House Passes Continuing Resolution to Fund the Government

After a long and grueling debate, the House passed H.R. 1, by a vote of 235 to189 primarily along party lines.  The Bill is intended to fund government departments, agencies and programs through Sept. 30, 2011.  Three Republicans voted against the final bill, Reps.
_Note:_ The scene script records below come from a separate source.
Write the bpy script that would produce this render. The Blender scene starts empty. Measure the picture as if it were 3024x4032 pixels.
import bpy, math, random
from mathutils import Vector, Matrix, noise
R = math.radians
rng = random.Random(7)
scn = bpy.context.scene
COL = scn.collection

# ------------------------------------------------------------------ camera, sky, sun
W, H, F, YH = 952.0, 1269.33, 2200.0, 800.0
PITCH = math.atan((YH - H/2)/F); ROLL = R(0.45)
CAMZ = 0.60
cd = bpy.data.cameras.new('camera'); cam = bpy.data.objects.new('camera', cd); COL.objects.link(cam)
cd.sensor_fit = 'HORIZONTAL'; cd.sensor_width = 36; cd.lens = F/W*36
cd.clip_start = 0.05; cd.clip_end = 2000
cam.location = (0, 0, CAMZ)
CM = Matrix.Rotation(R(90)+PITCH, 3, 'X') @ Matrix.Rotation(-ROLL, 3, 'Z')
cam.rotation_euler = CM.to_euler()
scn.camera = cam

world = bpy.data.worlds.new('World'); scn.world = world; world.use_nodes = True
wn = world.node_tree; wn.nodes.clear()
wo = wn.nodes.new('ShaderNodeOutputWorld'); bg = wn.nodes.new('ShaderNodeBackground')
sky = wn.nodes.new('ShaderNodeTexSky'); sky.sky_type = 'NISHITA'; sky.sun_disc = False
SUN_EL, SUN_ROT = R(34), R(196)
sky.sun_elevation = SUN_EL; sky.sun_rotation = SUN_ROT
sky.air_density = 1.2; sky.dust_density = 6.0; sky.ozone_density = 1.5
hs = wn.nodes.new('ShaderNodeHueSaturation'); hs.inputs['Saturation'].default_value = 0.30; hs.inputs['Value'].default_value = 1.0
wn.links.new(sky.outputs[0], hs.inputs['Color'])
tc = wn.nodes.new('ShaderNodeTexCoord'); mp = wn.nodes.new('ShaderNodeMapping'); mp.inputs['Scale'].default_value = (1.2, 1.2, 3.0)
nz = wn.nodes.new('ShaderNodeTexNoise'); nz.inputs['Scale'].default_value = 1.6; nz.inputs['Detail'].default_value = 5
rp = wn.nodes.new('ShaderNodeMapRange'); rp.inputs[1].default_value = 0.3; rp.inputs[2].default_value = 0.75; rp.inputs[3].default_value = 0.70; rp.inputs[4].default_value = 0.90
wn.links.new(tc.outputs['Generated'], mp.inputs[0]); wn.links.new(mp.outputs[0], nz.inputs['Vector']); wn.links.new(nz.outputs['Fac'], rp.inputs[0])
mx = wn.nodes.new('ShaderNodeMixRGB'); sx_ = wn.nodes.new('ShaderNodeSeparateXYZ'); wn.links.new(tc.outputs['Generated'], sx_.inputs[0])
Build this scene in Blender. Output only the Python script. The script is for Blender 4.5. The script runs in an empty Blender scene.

Jeff Flake (R-Ariz.), Walter Jones (R-N.C.) and John Campbell (R-Calif.) and no Democrats voted for it.  The marathon session ended on Saturday morning at 4:40 a.m., February 19, 2011. 

The CR cuts at least $61 billion from current spending levels which includes a $224 million cut to Amtrak.  Railroad Retirement Board, Department of Transportation and others also had their budgets reduced from FY2010 funding levels.  During the week long debates there were over 700 amendments offered, many of which were anti-union.  Several were directed at completely cutting all Amtrak funding and further reducing funding to commuter rail and rail safety programs.  These extreme and controversial Amendments were all defeated.

Also, Conservatives lost on a super cut amendment aimed at cutting an additional $22 billion across the board, that was offered by the Republican Study Committee.  The vote failed, 284-147.  Republican ranks broke down on Friday as rightwing Conservatives fought to cut tens of billions more from the CR only to be turned back by more moderate Republicans working with Democrats.

Now that the House has passed their CR, H.R. 1, the bill goes to the Senate.  The House and Senate are both in recess this week, giving leaders one week to negotiate a resolution to the budget impasse.  Due to the limited amount of time remaining the Senate will have to have discussions about a shorter-term stopgap measure in order to avert a government shutdown on March 4th.  House Speaker John Boehner (R-Ohio) said that he “won’t accept even a short-term bill that doesn’t cut from current levels.”  While Senate Majority Leader Harry Reid (D-Nev.) has taken the position that a stopgap measure should fund the government without any reduction.  Once the House and Senate reach an agreement the Bill then goes to the President.